** start **
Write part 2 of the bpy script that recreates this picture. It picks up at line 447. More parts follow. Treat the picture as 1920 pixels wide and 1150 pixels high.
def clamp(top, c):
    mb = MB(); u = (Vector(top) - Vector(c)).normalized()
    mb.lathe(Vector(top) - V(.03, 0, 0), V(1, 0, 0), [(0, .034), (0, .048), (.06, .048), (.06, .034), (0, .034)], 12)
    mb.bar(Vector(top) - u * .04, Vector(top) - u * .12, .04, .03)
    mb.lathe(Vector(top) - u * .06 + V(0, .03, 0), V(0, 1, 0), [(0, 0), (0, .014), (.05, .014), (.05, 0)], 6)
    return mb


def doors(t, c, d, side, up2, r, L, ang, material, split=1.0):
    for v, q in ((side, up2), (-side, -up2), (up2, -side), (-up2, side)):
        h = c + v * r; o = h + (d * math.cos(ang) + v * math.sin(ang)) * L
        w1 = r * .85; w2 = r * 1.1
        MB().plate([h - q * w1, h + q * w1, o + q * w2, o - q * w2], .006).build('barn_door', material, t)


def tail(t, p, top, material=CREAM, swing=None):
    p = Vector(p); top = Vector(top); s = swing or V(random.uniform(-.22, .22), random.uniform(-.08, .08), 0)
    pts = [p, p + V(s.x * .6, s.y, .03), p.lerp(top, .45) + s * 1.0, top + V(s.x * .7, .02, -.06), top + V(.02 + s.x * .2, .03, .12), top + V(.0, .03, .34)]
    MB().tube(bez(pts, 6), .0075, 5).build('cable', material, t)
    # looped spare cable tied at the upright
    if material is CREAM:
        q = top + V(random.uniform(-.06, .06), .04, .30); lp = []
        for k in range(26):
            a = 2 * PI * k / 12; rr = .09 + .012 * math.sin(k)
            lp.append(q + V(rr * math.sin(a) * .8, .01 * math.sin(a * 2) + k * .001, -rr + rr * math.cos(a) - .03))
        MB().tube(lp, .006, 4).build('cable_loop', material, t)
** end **
Restate the listing in full, word for word.

Write part 2 of the bpy script that recreates this picture. It picks up at line 447. More parts follow. Treat the picture as 1920 pixels wide and 1150 pixels high.
def clamp(top, c):
    mb = MB(); u = (Vector(top) - Vector(c)).normalized()
    mb.lathe(Vector(top) - V(.03, 0, 0), V(1, 0, 0), [(0, .034), (0, .048), (.06, .048), (.06, .034), (0, .034)], 12)
    mb.bar(Vector(top) - u * .04, Vector(top) - u * .12, .04, .03)
    mb.lathe(Vector(top) - u * .06 + V(0, .03, 0), V(0, 1, 0), [(0, 0), (0, .014), (.05, .014), (.05, 0)], 6)
    return mb


def doors(t, c, d, side, up2, r, L, ang, material, split=1.0):
    for v, q in ((side, up2), (-side, -up2), (up2, -side), (-up2, side)):
        h = c + v * r; o = h + (d * math.cos(ang) + v * math.sin(ang)) * L
        w1 = r * .85; w2 = r * 1.1
        MB().plate([h - q * w1, h + q * w1, o + q * w2, o - q * w2], .006).build('barn_door', material, t)


def tail(t, p, top, material=CREAM, swing=None):
    p = Vector(p); top = Vector(top); s = swing or V(random.uniform(-.22, .22), random.uniform(-.08, .08), 0)
    pts = [p, p + V(s.x * .6, s.y, .03), p.lerp(top, .45) + s * 1.0, top + V(s.x * .7, .02, -.06), top + V(.02 + s.x * .2, .03, .12), top + V(.0, .03, .34)]
    MB().tube(bez(pts, 6), .0075, 5).build('cable', material, t)
    # looped spare cable tied at the upright
    if material is CREAM:
        q = top + V(random.uniform(-.06, .06), .04, .30); lp = []
        for k in range(26):
            a = 2 * PI * k / 12; rr = .09 + .012 * math.sin(k)
            lp.append(q + V(rr * math.sin(a) * .8, .01 * math.sin(a * 2) + k * .001, -rr + rr * math.cos(a) - .03))
        MB().tube(lp, .006, 4).build('cable_loop', material, t)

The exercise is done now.